* Data supplied *

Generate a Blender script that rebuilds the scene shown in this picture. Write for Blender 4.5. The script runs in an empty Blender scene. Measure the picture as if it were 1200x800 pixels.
==
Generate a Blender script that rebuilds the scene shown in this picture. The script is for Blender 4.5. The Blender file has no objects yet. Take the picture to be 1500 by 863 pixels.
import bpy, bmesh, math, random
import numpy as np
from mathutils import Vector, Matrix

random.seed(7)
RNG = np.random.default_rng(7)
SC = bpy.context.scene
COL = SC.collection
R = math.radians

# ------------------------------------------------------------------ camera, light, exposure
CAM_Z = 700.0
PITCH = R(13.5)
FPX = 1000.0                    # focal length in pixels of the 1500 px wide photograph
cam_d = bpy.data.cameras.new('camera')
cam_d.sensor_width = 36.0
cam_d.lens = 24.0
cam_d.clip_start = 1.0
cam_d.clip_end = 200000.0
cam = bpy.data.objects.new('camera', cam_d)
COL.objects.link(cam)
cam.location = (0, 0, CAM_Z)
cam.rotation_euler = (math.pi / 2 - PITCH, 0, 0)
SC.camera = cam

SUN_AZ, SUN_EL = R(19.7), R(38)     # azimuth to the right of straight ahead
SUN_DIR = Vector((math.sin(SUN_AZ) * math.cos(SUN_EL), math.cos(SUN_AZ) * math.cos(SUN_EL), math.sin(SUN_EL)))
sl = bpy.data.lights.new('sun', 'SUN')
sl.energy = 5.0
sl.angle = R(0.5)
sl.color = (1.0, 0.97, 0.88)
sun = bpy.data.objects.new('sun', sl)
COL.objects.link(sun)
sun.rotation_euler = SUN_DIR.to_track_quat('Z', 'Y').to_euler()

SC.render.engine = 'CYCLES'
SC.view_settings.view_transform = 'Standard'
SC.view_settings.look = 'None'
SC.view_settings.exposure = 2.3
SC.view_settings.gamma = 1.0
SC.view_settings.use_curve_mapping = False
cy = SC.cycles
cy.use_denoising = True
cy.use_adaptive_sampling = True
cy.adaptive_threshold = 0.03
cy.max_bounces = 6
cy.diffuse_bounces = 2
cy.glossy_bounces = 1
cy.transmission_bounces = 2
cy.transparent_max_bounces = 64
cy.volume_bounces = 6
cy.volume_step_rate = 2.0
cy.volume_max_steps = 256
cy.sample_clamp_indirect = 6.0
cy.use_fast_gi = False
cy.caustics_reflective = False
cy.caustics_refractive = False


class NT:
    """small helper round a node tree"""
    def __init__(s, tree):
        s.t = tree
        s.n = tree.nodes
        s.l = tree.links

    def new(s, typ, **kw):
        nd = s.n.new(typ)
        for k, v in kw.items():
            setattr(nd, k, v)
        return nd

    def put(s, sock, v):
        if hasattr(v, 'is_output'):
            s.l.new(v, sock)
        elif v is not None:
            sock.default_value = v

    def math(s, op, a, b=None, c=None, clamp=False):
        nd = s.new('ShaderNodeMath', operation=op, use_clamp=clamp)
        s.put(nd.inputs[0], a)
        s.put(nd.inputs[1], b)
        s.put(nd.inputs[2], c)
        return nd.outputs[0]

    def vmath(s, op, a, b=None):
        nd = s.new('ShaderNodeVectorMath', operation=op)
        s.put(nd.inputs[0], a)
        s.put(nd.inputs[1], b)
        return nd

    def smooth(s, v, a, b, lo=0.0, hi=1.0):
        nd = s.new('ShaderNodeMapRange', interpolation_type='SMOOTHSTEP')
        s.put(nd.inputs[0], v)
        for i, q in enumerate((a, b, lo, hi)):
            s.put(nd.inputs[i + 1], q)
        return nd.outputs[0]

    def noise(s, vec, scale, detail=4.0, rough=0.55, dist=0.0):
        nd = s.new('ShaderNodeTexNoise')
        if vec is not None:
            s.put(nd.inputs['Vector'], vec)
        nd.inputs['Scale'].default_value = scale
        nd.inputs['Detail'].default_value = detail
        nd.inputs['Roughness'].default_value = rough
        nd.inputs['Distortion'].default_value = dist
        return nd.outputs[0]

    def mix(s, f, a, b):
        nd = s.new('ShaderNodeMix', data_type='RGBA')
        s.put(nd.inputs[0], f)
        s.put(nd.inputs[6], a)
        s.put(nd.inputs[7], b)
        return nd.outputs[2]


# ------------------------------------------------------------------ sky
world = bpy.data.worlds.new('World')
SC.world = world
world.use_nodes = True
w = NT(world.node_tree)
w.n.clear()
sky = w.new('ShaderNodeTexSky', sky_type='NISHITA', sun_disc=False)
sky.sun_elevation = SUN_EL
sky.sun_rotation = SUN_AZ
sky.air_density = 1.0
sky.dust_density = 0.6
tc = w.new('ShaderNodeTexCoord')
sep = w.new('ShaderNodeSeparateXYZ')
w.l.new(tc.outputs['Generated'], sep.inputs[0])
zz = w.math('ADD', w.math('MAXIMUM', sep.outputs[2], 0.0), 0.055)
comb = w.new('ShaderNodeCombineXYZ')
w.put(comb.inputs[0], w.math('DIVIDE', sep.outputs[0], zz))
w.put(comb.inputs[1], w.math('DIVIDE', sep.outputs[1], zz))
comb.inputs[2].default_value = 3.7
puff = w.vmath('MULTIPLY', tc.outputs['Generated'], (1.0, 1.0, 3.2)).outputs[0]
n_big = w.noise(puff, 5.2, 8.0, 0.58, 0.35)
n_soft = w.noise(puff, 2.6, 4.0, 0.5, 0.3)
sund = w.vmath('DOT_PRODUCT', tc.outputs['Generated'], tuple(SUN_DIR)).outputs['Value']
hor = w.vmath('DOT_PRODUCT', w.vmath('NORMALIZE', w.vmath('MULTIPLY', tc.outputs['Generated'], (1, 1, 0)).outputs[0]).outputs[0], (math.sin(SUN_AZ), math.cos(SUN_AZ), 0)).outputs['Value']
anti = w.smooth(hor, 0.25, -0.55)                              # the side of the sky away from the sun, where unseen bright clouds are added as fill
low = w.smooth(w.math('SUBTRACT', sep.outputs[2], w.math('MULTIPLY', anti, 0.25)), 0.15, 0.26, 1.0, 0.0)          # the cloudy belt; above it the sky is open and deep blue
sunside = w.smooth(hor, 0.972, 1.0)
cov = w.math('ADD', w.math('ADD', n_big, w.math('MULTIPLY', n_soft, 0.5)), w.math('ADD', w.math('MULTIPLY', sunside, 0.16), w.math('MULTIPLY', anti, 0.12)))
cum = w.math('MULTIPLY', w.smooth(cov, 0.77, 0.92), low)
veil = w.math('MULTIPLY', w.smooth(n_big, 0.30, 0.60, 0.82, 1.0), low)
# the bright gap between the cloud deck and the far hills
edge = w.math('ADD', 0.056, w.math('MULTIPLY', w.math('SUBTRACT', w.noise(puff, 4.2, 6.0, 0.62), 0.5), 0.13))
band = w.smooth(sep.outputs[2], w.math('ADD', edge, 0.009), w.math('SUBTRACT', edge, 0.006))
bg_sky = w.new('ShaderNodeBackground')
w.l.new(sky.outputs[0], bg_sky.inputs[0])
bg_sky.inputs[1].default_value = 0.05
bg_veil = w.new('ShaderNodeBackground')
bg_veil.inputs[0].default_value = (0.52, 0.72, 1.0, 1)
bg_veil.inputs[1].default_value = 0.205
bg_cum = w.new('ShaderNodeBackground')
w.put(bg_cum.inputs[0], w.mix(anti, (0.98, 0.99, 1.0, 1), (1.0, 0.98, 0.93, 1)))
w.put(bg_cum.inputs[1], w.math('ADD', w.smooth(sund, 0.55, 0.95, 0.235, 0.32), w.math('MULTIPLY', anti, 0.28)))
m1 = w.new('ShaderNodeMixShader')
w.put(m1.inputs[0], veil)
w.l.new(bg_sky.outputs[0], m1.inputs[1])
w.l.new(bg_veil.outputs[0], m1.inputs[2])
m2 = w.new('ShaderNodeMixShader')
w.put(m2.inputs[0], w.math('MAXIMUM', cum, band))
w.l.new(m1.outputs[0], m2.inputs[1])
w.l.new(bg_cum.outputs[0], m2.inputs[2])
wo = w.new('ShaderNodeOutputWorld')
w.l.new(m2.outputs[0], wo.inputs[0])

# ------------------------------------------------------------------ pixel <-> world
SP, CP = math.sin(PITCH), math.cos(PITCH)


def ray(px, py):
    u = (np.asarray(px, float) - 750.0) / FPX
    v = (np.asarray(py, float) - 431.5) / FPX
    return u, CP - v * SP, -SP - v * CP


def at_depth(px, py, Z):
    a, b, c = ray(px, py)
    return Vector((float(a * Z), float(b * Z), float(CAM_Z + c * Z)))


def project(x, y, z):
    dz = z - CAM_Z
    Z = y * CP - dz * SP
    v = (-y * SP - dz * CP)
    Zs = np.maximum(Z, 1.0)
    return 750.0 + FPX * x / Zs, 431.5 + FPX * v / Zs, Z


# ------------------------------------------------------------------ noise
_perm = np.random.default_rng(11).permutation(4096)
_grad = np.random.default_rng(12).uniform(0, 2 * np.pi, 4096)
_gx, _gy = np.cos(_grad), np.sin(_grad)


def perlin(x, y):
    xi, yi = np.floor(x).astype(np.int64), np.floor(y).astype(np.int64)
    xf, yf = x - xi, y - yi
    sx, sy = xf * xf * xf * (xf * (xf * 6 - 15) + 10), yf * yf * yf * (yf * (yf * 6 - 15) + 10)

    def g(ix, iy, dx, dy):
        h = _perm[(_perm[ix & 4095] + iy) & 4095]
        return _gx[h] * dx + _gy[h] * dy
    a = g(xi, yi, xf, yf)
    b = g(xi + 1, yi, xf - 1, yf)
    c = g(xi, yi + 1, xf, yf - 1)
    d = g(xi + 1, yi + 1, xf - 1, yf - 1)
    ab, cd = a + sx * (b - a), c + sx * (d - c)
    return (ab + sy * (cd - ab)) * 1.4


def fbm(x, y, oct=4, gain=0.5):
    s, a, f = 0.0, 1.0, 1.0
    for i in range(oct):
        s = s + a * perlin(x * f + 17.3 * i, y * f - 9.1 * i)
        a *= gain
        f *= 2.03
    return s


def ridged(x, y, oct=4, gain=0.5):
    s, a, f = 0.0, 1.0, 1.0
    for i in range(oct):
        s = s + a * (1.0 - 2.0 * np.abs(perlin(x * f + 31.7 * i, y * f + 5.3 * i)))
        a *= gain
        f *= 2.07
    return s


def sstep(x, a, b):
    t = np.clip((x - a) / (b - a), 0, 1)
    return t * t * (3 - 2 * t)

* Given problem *
Above this instruction are the records; retype exactly the lines from the one containing "by 863 pixels." up to and including the one containing "SC.camera = cam".

* Full output *
Generate a Blender script that rebuilds the scene shown in this picture. The script is for Blender 4.5. The Blender file has no objects yet. Take the picture to be 1500 by 863 pixels.
import bpy, bmesh, math, random
import numpy as np
from mathutils import Vector, Matrix

random.seed(7)
RNG = np.random.default_rng(7)
SC = bpy.context.scene
COL = SC.collection
R = math.radians

# ------------------------------------------------------------------ camera, light, exposure
CAM_Z = 700.0
PITCH = R(13.5)
FPX = 1000.0                    # focal length in pixels of the 1500 px wide photograph
cam_d = bpy.data.cameras.new('camera')
cam_d.sensor_width = 36.0
cam_d.lens = 24.0
cam_d.clip_start = 1.0
cam_d.clip_end = 200000.0
cam = bpy.data.objects.new('camera', cam_d)
COL.objects.link(cam)
cam.location = (0, 0, CAM_Z)
cam.rotation_euler = (math.pi / 2 - PITCH, 0, 0)
SC.camera = cam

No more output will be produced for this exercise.